- _Exercise description_
Find the lines that hold the word "picture" and return them.

- _Recorded information_

━━━━

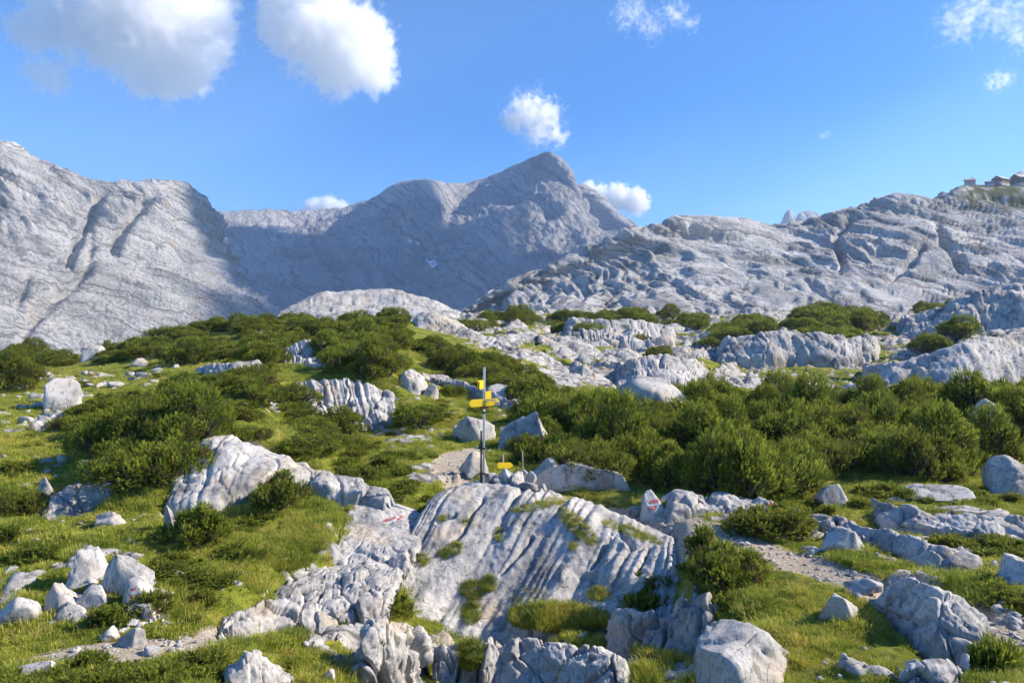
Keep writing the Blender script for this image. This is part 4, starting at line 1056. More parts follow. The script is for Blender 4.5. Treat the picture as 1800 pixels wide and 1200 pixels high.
for uv, lb, gr in [([(820,575),(940,572),(930,556),(850,558)], 'far pine shrub on the crest just right of the knoll', 'far pines right of the knoll'),
                   ([(970,575),(1030,592),(1110,592),(1120,562),(1060,552),(985,556)], 'far pine shrub in the middle clump above the karst field', 'far pines above the karst field'),
                   ([(1120,574),(1230,574),(1225,558),(1130,556)], 'far pine shrub beside the white boulder on the crest', 'far pines by the white boulder'),
                   ([(1385,575),(1430,598),(1480,592),(1560,562),(1520,552),(1400,554)], 'far pine shrub in the big dark clump on the right crest', 'far pines of the big right clump'),
                   ([(1610,550),(1700,545),(1800,525),(1900,515),(1900,522),(1800,535),(1700,552),(1620,558)], 'far pine shrub along the upper right skyline', 'far pines on the right skyline'),
                   ([(1270,602),(1350,600),(1340,580),(1275,585)], 'far pine shrub left of the big right clump', 'far pines left of the big clump')]:
    ALL += thicket(uv, 3.4, ['L'], 1.1, 1.7, lb, gr, (.7, 1.05))
ALL.sort(key=lambda q: -q[-1])
KEEP = 262
for q in ALL[:KEEP]: place_pine(*q[:9])
print('pines', len(ALL), round(time.time() - T0, 1))

# ------------------------------------------------------------------ geometry-node scattering for what nobody could count
def scatter(name, P, rot, scl, idx, protos, label, cat=None):
    me = bpy.data.meshes.new(name); me.vertices.add(len(P)); me.vertices.foreach_set('co', np.asarray(P, np.float32).ravel())
    for k, ty, arr in (('rot', 'FLOAT_VECTOR', rot), ('scl', 'FLOAT_VECTOR', scl)):
        me.attributes.new(k, ty, 'POINT').data.foreach_set('vector', np.asarray(arr, np.float32).ravel())
    me.attributes.new('idx', 'INT', 'POINT').data.foreach_set('value', np.asarray(idx, np.int32))
    col = bpy.data.collections.new(name + '_kinds')
    for k, pm in enumerate(protos):
        po = bpy.data.objects.new('%s_%02d' % (name, k), pm); col.objects.link(po)
    ng = bpy.data.node_groups.new(name, 'GeometryNodeTree')
    ng.interface.new_socket('Geometry', in_out='INPUT', socket_type='NodeSocketGeometry'); ng.interface.new_socket('Geometry', in_out='OUTPUT', socket_type='NodeSocketGeometry')
    N = ng.nodes; L = ng.links
    gi = N.new('NodeGroupInput'); go = N.new('NodeGroupOutput'); ci = N.new('GeometryNodeCollectionInfo'); ip = N.new('GeometryNodeInstanceOnPoints')
    ci.inputs['Collection'].default_value = col; ci.inputs['Separate Children'].default_value = True; ci.inputs['Reset Children'].default_value = True
    ip.inputs['Pick Instance'].default_value = True
    def na(k, ty):
        a = N.new('GeometryNodeInputNamedAttribute'); a.data_type = ty; a.inputs['Name'].default_value = k; return a.outputs['Attribute']
    L.new(gi.outputs[0], ip.inputs['Points']); L.new(ci.outputs[0], ip.inputs['Instance']); L.new(na('idx', 'INT'), ip.inputs['Instance Index'])
    L.new(na('rot', 'FLOAT_VECTOR'), ip.inputs['Rotation']); L.new(na('scl', 'FLOAT_VECTOR'), ip.inputs['Scale']); L.new(ip.outputs[0], go.inputs[0])
    o = link(name, me); md = o.modifiers.new('scatter', 'NODES'); md.node_group = ng
    return tag(o, label, cat, kind='stuff')

rest = ALL[KEEP:]
if rest:
    keys = ['L0', 'L1', 'L2', 'M0', 'M1', 'M2', 'S0', 'S1', 'S2']
    scatter('distant_pines', [q[:3] for q in rest], [(0, 0, q[5]) for q in rest], [(q[4], q[4], q[4] * q[8]) for q in rest], [keys.index(q[3]) for q in rest], [PINES[k][0] for k in keys], 'far cover of mountain pine shrubs on the knoll and crests')

# grass
def grass_material():
    t = NT('alpine_grass'); P = t.pos()
    rnd = t.n('ShaderNodeNewGeometry').outputs['Random Per Island']
    g = t.noise(P, 0.5, 4, 0.6)
    col = t.ramp(t.math('ADD', t.math('MULTIPLY', g, 0.75), t.math('MULTIPLY', rnd, 0.25)), [(0.30, (0.13, 0.20, 0.022)), (0.46, (0.33, 0.40, 0.04)), (0.66, (0.58, 0.52, 0.10))])
    pt = t.noise(P, 2.6, 4, 0.65)
    col = t.mix(t.math('MULTIPLY', t.step(0.52, 0.66, pt), 0.7), col, (0.50, 0.42, 0.12, 1))
    col = t.mix(t.math('MULTIPLY', t.step(0.50, 0.36, pt), 0.55), col, (0.09, 0.15, 0.018, 1))
    col = t.mix(t.step(0.84, 0.95, rnd), col, (0.46, 0.38, 0.20, 1))
    b = t.bsdf(col, 0.6, None, 0.2); tr = t.n('ShaderNodeBsdfTranslucent', ins={0: col})
    mx = t.n('ShaderNodeMixShader', ins={0: 0.35, 1: b.outputs[0], 2: tr.outputs[0]}); t.t.links.new(mx.outputs[0], t.out.inputs['Surface'])
    return t.m
M_grass = grass_material()
def tuft_mesh(seed, blades, rad, hgt, wid, lean=.55):
    rs = np.random.RandomState(seed); V = []; F = []
    for b in range(blades):
        a = rs.uniform(0, 6.283); r = rad * math.sqrt(rs.rand()); p = np.array((r * math.cos(a), r * math.sin(a), -.02))
        d = np.array((math.cos(a), math.sin(a), 0)) * rs.uniform(.1, lean) + rs.normal(size=3) * .18; d[2] = 0
        h = hgt * rs.uniform(.5, 1.15); s = np.array((-math.sin(a + rs.normal()), math.cos(a + rs.normal()), 0)); s /= np.linalg.norm(s) + 1e-6; s *= wid * rs.uniform(.7, 1.3)
        m = p + d * h * .35 + np.array((0, 0, h * .6)); e = p + d * h * 1.0 + np.array((0, 0, h * (.95 - .35 * np.linalg.norm(d))))
        o = len(V); V += [p - s, p + s, m + s * .7, m - s * .7, e]; F += [(o, o + 1, o + 2), (o, o + 2, o + 3), (o + 3, o + 2, o + 4)]
    return mesh_np('grass_tuft', np.array(V), np.array(F), M_grass, shade=False)
TUFTS = [tuft_mesh(31 + k, 110, .22, .085, .0045) for k in range(4)] + [tuft_mesh(41 + k, 110, .22, .14, .0048, .8) for k in range(3)]
rs = np.random.RandomState(5)
def grass_points(n, y0, y1, dens_pow):
    a = rs.uniform(-.80, .80, n); u = rs.rand(n)
    y = (y0 ** (1 - dens_pow) + u * (y1 ** (1 - dens_pow) - y0 ** (1 - dens_pow))) ** (1 / (1 - dens_pow))
    return a * y, y
gx, gy = grass_points(75000, 9.5, 60, 1.6)
gm = (1 - np.clip(mask_at(rock, gx, gy) * 1.5, 0, 1)) * (1 - np.clip(mask_at(path, gx, gy) * 1.6, 0, 1))
patch = fbm(np.c_[gx / 1.3, gy / 1.3, np.zeros(len(gx))], 3)
keep = (rs.rand(len(gx)) < gm * np.clip(.75 + 1.5 * patch, .12, 1))
gx, gy, patch = gx[keep], gy[keep], patch[keep]; gz = ground_z(gx, gy)
sc = rs.uniform(.65, 1.15, len(gx)) * (1 + gy / 60) * np.clip(.85 + .8 * patch, .45, 1.4)
scatter('grass', np.c_[gx, gy, gz], np.c_[rs.normal(0, .14, len(gx)), rs.normal(0, .14, len(gx)), rs.uniform(0, 6.28, len(gx))], np.c_[sc, sc, sc * rs.uniform(.8, 1.2, len(gx))],
        np.where(patch + rs.normal(0, .25, len(gx)) > .32, rs.randint(4, 7, len(gx)), rs.randint(0, 4, len(gx))), TUFTS, 'short yellow-green alpine grass over the hollow and slopes')
print('grass', len(gx), round(time.time() - T0, 1))
# ------------------------------------------------------------------ signpost, stakes, cairn
bpy.context.view_layer.update()
DG = bpy.context.evaluated_depsgraph_get()
def sight(u, v, objs):
    """where the sight line through a picture point meets one of the rocks"""
    o = Vector((0, 0, EYE)); d = Vector(((u - 900) / FOC, 1.0, -(v - 600) / FOC)).normalized(); best = None
    for ob in objs:
        M = ob.matrix_world; Mi = M.inverted()
        ok, loc, nor, fi = ob.ray_cast(Mi @ o, (Mi.to_3x3() @ d).normalized(), depsgraph=DG)
        if ok:
            w = M @ loc; t = (w - o).length; nw = (M.to_3x3() @ nor).normalized()
            if best is None or t < best[0]: best = (t, w, -nw if nw.dot(d) > 0 else nw, ob)
    return best
def top_z(x, y, ob):
    M = ob.matrix_world; Mi = M.inverted()
    ok, loc, nor, fi = ob.ray_cast(Mi @ Vector((x, y, 40)), Vector((0, 0, -1)), depsgraph=DG)
    return max((M @ loc).z if ok else -99, float(ground_z(x, y)))

def plain(name, col, rough=0.6, metal=0.0, var=0.12, scale=30, spec=0.4):
    t = NT(name); P = t.pos()
    n = t.noise(P, scale, 4)
    c = t.mix(t.math('MULTIPLY', t.step(.35, .75, n), var * 3), (*col, 1), tuple(x * .55 for x in col) + (1,))
    t.bsdf(c, rough, t.bump(n, .3, .002), spec, Metallic=metal)
    return t.m
M_steel = plain('galvanised_steel', (0.50, 0.51, 0.52), .42, .75, .1, 18)
M_clamp = plain('black_clamp', (0.02, 0.02, 0.022), .6)
M_dark = plain('dark_weathered_post', (0.045, 0.035, 0.03), .8)
M_yel = plain('yellow_sign_paint', (0.85, 0.56, 0.01), .45, 0, .06, 12)
M_black = plain('black_lettering', (0.02, 0.02, 0.02), .6)
M_white = plain('white_paint', (0.75, 0.75, 0.73), .6)
M_red = plain('red_paint', (0.62, 0.03, 0.035), .6)
M_fred = plain('faded_red_paint', (0.50, 0.13, 0.14), .85, 0, .3, 14)
M_fwhite = plain('faded_white_paint', (0.58, 0.57, 0.56), .85, 0, .2, 14)
M_wood = plain('grey_weathered_wood', (0.34, 0.30, 0.26), .85, 0, .18, 25)

def prism(name, poly, th, mat, parent, loc=(0, 0, 0), rot=(0, 0, 0)):
    """flat outline in x,z given a thickness along y, with bevelled rim"""
    bm = bmesh.new(); vs = [bm.verts.new((x, -th / 2, z)) for x, z in poly]; f = bm.faces.new(vs)
    r = bmesh.ops.extrude_face_region(bm, geom=[f]); bmesh.ops.translate(bm, vec=(0, th, 0), verts=[e for e in r['geom'] if isinstance(e, bmesh.types.BMVert)])
    bmesh.ops.recalc_face_normals(bm, faces=bm.faces[:])
    bmesh.ops.bevel(bm, geom=bm.edges[:], offset=th * .22, segments=1, affect='EDGES')
    me = bpy.data.meshes.new(name); bm.to_mesh(me); bm.free(); me.materials.append(mat)
    return link(name, me, parent, loc, rot)

def cyl(name, p0, p1, r0, r1, mat, parent, n=16):
    p0, p1 = np.array(p0, float), np.array(p1, float)
    ts = (0, .012, .5, .988, 1); pts = [p0 + (p1 - p0) * t for t in ts]; rad = [r0 * .8, r0, (r0 + r1) / 2, r1, r1 * .8]
    V, F = tube(pts, rad, n); V = list(V) + [p0, p1]; a = len(V) - 2
    F = [tuple(f) for f in F] + [(i, (i + 1) % n, a, a) for i in range(n)] + [((len(ts) - 1) * n + (i + 1) % n, (len(ts) - 1) * n + i, a + 1, a + 1) for i in range(n)]
    me = bpy.data.meshes.new(name); me.from_pydata([tuple(q) for q in V], [], [f if f[2] != f[3] else f[:3] for f in F]); me.materials.append(mat)
    for p in me.polygons: p.use_smooth = len(p.vertices) == 4
    return link(name, me, parent)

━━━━

- _Full output_
Keep writing the Blender script for this image. This is part 4, starting at line 1056. More parts follow. The script is for Blender 4.5. Treat the picture as 1800 pixels wide and 1200 pixels high.
    """where the sight line through a picture point meets one of the rocks"""